Museu Casa dos Pássaros do Sertão funciona como ponto de observação de aves no Cariri — Foto: Arquivo pessoal
Segundo o biólogo, este é o primeiro empreendimento do Nordeste deste segmento, exclusivo para observadores de aves.
“A partir do momento que a gente é reconhecido como museu orgânico, que passa a integrar o projeto dos museus orgânicos do Cariri, ganha essa dinâmica de ter um público mais local que faz a rota cultural do Cariri também passando por nosso espaço”, conta.
O espaço virou santuário ecológico. “Áreas como essas acabam virando um santuário para as espécies. Isso nos ajuda a perpetuar a diversidade na região, principalmente as aves que elas espalham sementes da caatinga por todas as áreas. Esses ambientes preservados acabam virando uma ponte onde as aves podem ir se alimentar e depois levar as sementes para as outras áreas que precisam ser recuperadas”, explica Carlos Augusto de Alencar Pinheiro, chefe do ICMBio Araripe.
Doce resistência no sítio Lírio
O LaVida Museu de Agricultura Familiar da Chapada do Araripe tem na produção do mel uma de suas tradições. — Foto: Arquivo pessoal
Em Santana do Cariri, a apicultora Damiana Vicente encontrou na terra o caminho para permanecer. No sítio Lírio, ela e a família produzem farinha, goma, óleo de pequi, geleias e outros produtos. Em 2025, o espaço virou museu orgânico: o LaVida.
“Foi pela necessidade de viver no campo com qualidade de vida, de forma sustentável e rentável”, diz Damiana.
Mas foi através do mel agroecológico que a família se consolidou na região, estando entre os maiores produtores de mel do Ceará.
No sítio Lírio, a apicultora Damiana Vicente e a família produzem farinha, goma, óleo de pequi, geleias e outros produtos. — Foto: Arquivo pessoal
“A família vive do usufruto dessa floresta.
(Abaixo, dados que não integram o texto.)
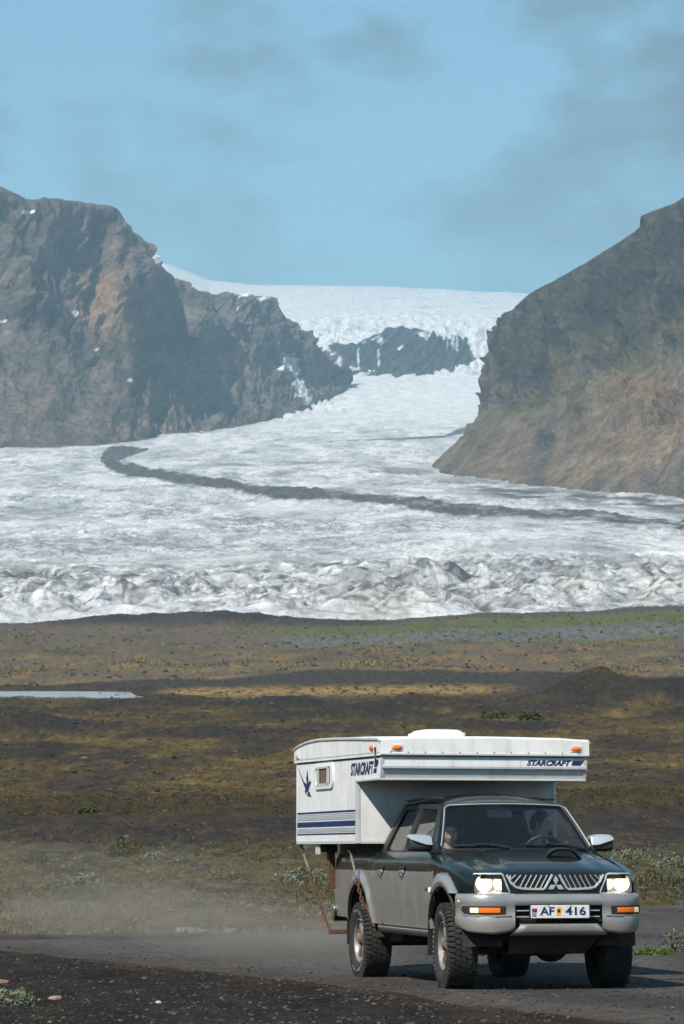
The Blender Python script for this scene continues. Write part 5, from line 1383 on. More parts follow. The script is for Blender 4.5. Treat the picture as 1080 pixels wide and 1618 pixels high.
# winged star
cs = [[(-4.905, 2.075), (-4.60, 1.905), (-4.47, 1.875), (-4.40, 1.87), (-4.36, 1.84), (-4.42, 1.79), (-4.50, 1.80), (-4.55, 1.835)],
      [(-4.452, 2.022), (-4.41, 1.94), (-4.40, 1.87), (-4.47, 1.875), (-4.50, 1.94)], [(-4.268, 1.742), (-4.36, 1.80), (-4.42, 1.79), (-4.45, 1.76), (-4.40, 1.755)],
      [(-4.275, 1.895), (-4.36, 1.91), (-4.40, 1.875), (-4.36, 1.845)], [(-4.565, 1.83), (-4.50, 1.80), (-4.47, 1.765), (-4.54, 1.79)]]
sd_ = None
for k, poly in enumerate(cs):
    b = MB(); b.prism([(x, CY0 - .0005 - .0004 * k, z) for x, z in poly], (0, -.002, 0))
    if sd_ is None: sd_ = cpart(b, 'star_decal', m_decal, smooth=False)
    else: cpart(b, 'star_point', m_decal, parent=sd_, smooth=False)
# lettering
def ctext(body, size, width, o, ux, uy, shear, bold):
    o = (o[0] - CB.x, o[1] - CB.y, o[2] - CB.z)
    t = text_mesh('lettering', body, size, m_decal, camper, frame_m(o, ux, uy), shear=shear, bold=bold, width=width)
    t['kind'] = 'stuff'; return t
ctext('STARCRAFT', .155, .88, (-2.62, CY0 - .002, 1.918), (1, 0, 0), (0, 0, 1), .22, .0065)
ctext('STARCRAFT', .066, .435, (-1.4605, .425, 1.990), (0, 1, 0), (0, 0, 1), .35, .0032)
for (z0, z1, k) in ((1.972, 2.030, 0), (1.918, 1.960, 1)):
    b = MB(); b.prism([(-1.73 + .03 - .03 * k, CY0 - .002, z1), (-1.60 - .03 * k, CY0 - .002, z1), (-1.62 - .03 * k, CY0 - .002, z0), (-1.72 - .03 * k, CY0 - .002, z0)], (0, -.002, 0)); cpart(b, 'flag_mark', m_decal, smooth=False)
b = MB(); b.prism([(-1.4605, y, z) for y, z in ((.872, 2.035), (.985, 2.035), (.945, 1.992), (.86, 1.992))], (.002, 0, 0)); cpart(b, 'flag_mark', m_decal, smooth=False)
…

Quando você está lidando com esse tipo de museu, você está lidando com a preservação da Chapada do Araripe, que é o motivo maior desse oásis, desse patrimônio da humanidade”, analisa Alemberg Quindins, gerente de Cultura do Ceará.
O projeto oferece hospedagem, visitas técnicas e experiências imersivas como forma de fortalecimento local. O artista João do Crato, em visita ao local, resume: “É um paraíso que precisa ser mais explorado. Sentir esse clima é uma experiência única.”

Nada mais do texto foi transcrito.